Paulsen accepts Vernay apology but disappointed positions weren’t altered

Paulsen accepts Vernay apology but disappointed positions weren’t altered

Photo: TCR

Stian Paulsen has accepted Jean-Karl Vernay’s apology for contact between the pair during the opening TCR Europe race at Paul Ricard, but feels the Audi Sport driver should have received a small time penalty to redress the issue.

The contact, which came mid-corner through Virage du Pont in the closing stages as part of an enthralling scrap for positions 4th through to 8th, sent Paulsen’s CUPRA out wide and dropped him behind Vernay and the Hyundai i30 N of Igor Stefanovski.

Vernay would finish 6th in the Audi RS 3 LMS, with Paulsen coming home 8th.

The two spoke after the race, in which 2017 TCR International Series Champion Vernay acknowledged responsibility for the clash and apologised to Paulsen.

Speaking to TouringCars.net, the Norwegian accepted Vernay’s apology but feels the stewards should have intervened with a time penalty to drop the WRT driver back behind Paulsen.
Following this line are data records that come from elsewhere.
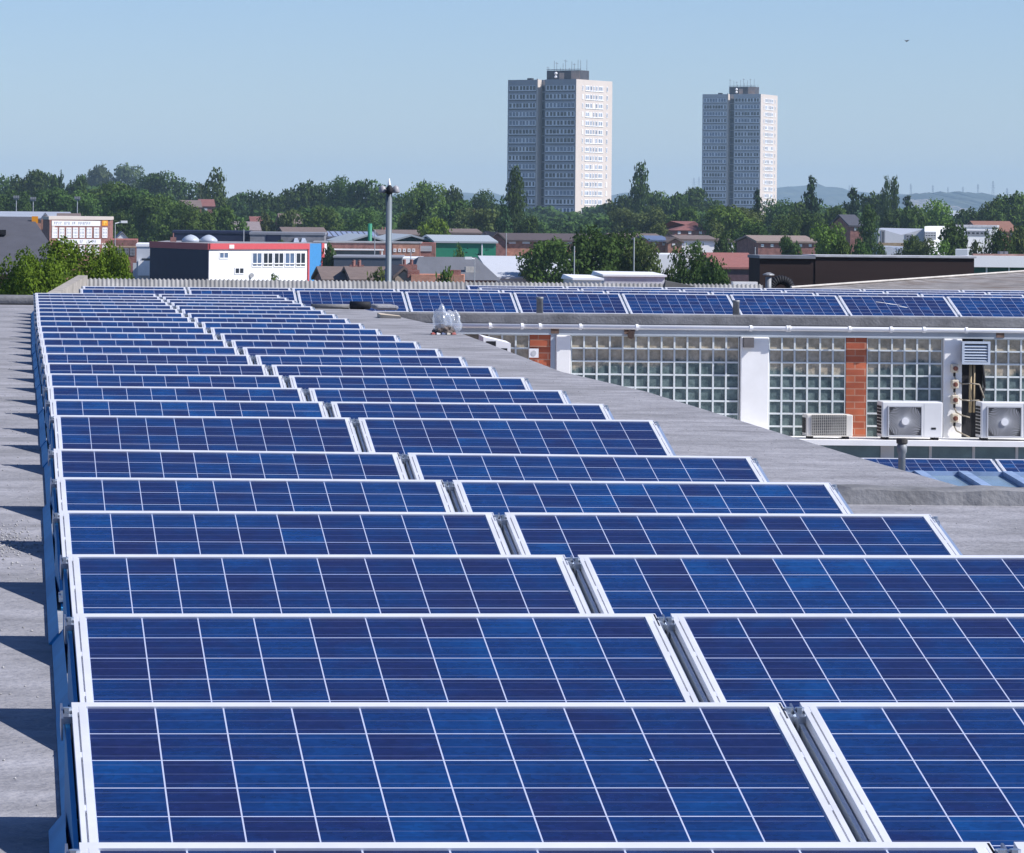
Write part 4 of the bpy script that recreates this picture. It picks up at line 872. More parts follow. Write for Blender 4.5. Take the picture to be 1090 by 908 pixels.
m = MB(); a0, a1, z0, z1 = r_; ff.box(m, a0 + .2, a0 + .32, z0 + .1, z1 - .1, .052, .07); ff.box(m, a0 + .32, a1 - .2, z1 - .22, z1 - .1, .052, .07); ff.box(m, a1 - .3, a1 - .2, z0 + .25, z1 - .2, .052, .07); m.build('emblem', mat('yellow_mark', (.8, .6, .1), .6), o)
band(55, 240.6, 58, 253.5, cream); band(108, 258.8, 114.5, 260.2, cream)
for k, u in enumerate((55.4, 62.8, 70.3, 77.3, 84.5, 92, 99.8, 108.6)):
    window(ff, t, u, 242.2, u + 5.4, 253.2, pm=glass_blue, nc=3, nr=3, bar=.12)
    if k > 1: window(ff, t, u, 261, u + 5.4, 272, pm=glass_blue, nc=3, nr=3, bar=.12)
D = 440
t, f = flat_block('brick_annexe', 'low brick annexe with four dark windows beside the banded brick works', 'building', [(117.2, D - 5), (145.5, D - 5), (147, D + 20), (119, D + 20)], PZ(130, 255.5, D - 5), brick_red, None)
for k in range(4): u = 117.5 + k * 6.9; window(f[0], t, u, 264.2, u + 5.6, 272, fm=grey_sheet, nc=3, nr=2, bar=.1)
m = MB(); a0, a1, z0, z1 = f[0].rect(117.5, 261.8, 145, 263.4); f[0].box(m, a0, a1, z0, z1, .003, .05); m.build('lintel_band', mat('buff_stone', (.5, .36, .25), .8), t)
m = MB(); a0, a1, z0, z1 = f[0].rect(131, 279.5, 159, 281.5); f[0].box(m, a0 + 1, a1, 0, z1, 3, 3.3); tag(m.build('pale_wall', pale_grey), 'low pale wall in front of the brick annexe', 'wall')
t, fc = gable_house('small_shed', 'small gabled shed with white gable end behind the brick annexe', 'shed', 124, 136, 254.5, 248, 500, 10, white_clean, grey_sheet, 'y', .1)
t, f = flat_block('pale_clad_shed', 'pale grey clad shed between brick annexe and navy wall', 'shed', [(145.5, 400), (161, 400), (163, 420), (147, 420)], PZ(152, 262.5, 400), pale_grey, white_clean)
m = MB(); a0, a1, z0, z1 = f[0].rect(147, 277.5, 159, 280.5); f[0].box(m, a0, a1, z0 - 1.2, z1, .003, .8); m.build('canopy', white, t)
m = MB(); a0, a1, z0, z1 = f[0].rect(151, 275, 159.5, 277.4); f[0].box(m, a0, a1, z0, z1, .003, .1); m.build('wide_window', glass_dark, t)
# grey long roof with brick gables behind the works
t, fc = gable_house('grey_roof_works', 'long pale grey roofed works behind the slate hall at left', 'building', -30, 74, 233, 226.5, 520, 16, brick, mat('pale_sheet_roof', (.33, .36, .41), .6, var=.12, scale=.5), 'x', .2)
t, fc = gable_house('brick_gable_house', 'small brick gable between slate hall and banded brick works', 'house', 44, 52.5, 233.5, 228, 470, 12, brick, grey_sheet, 'y', .15)
t, fc = gable_house('brick_gable_house', 'brown roofed brick range behind the top of the banded brick works', 'house', 62, 85, 234.5, 228.5, 480, 10, brick, brown_tile, 'x', .15)

# --- navy, white and red building
D1, D2 = 372, 360
zt = PZ(222, 260.5, D2)
t, f = flat_block('navy_white_building', 'two tone building, navy flank, white front with red fascia and blue end', 'building', [(160.5, 378), (222.5, D2), (344, 372), (352, 392), (175, 400)], zt, white_clean, None)
lf, ff = f[0], f[1]
m = MB(); a0, a1, z0, z1 = lf.rect(160.5, 262, 222.5, 300); lf.box(m, 0, lf.len - .0, 0, zt - .47, .003, .08); m.build('navy_cladding', navy, t)
m = MB(); lf.box(m, -.05, lf.len + .08, zt - .46, zt + .12, .003, .14); m.build('fascia', mat('shaded_red_fascia', (.35, .045, .06), .6, var=.06), t)  # darker copy of the red fascia, the flank's shade put into its colour
m = MB(); ff.box(m, .0, ff.len * .868, zt - .42, zt + .12, .003, .16); m.build('fascia', mat('coral_red_fascia', (.55, .09, .10), .5, var=.06), t)
m = MB(); a0, a1, z0, z1 = ff.rect(328.5, 262, 341, 300); ff.box(m, a0, a1, 0, zt + .12, .003, .10); m.build('blue_panel', mat('bright_blue_panel', (.06, .25, .52), .5, var=.05), t)
m = MB(); a0, a1, z0, z1 = ff.rect(341.2, 262, 344, 300); ff.box(m, a0, a1, 0, zt + .16, .003, .14); ff.box(m, ff.rect(327, 262, 328.4, 300)[0], ff.rect(327, 262, 328.4, 300)[1], 0, zt - .425, .003, .12); m.build('red_post', mat('coral_red_fascia', (.55, .09, .10)), t)
m = MB(); f3 = Fac(xy(160.5, 378), xy(222.5, D2)); m.prism([(p[0] + .1, p[1] + .3) for p in [xy(161, 378), xy(222.5, D2), xy(343, 372)]] + [xy(349, 391.5), xy(177, 399)], zt + .003, zt + .05); m.build('roof', felt, t)
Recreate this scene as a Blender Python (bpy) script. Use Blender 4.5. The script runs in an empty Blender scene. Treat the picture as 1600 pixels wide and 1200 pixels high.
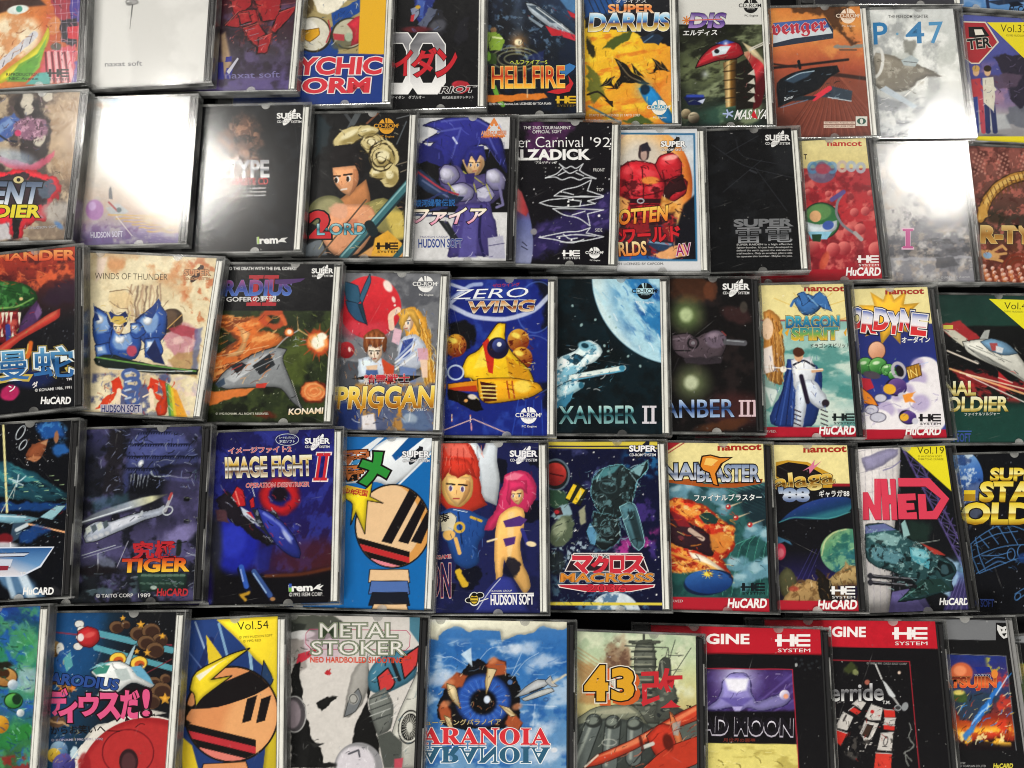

“I was in the middle of the corner and I was just hit really hard at the rear end,” explained Paulsen.

“He came and said sorry, accepted it was one hundred percent his fault and everything. We cannot change it now so that will have to be okay, but I was a little bit surprised he didn’t get any time penalty.

“I was actually pretty sure I was going to be P7 after he got a five-second time penalty but nothing happened, so I’m a little bit disappointed about that but we’ll try again. I’ll be pushing really hard from the first lap.”

Paulsen, who rebuilt his machine after a heavy crash at Oschersleben last year, hasn’t been able to test prior to making the journey to Le Castellet.

To try and make up ground on the opposition, he tried a bold move on setup ahead of the first race, which ultimately did not pay off.

“The race was pretty hard from my point of view,” he admitted.

“This car, with this tyre and weight, it gives too much grip at the rear and I didn’t do any testing before this year, until we started the car up on Friday morning because of the crash at Oschersleben last year.

“So I was thinking ‘let’s try something crazy’ [on the setup], it’ll either work really well, or we’re just going to finish in the top ten.”

The final race in the south of France gets underway at 15:50 CEST.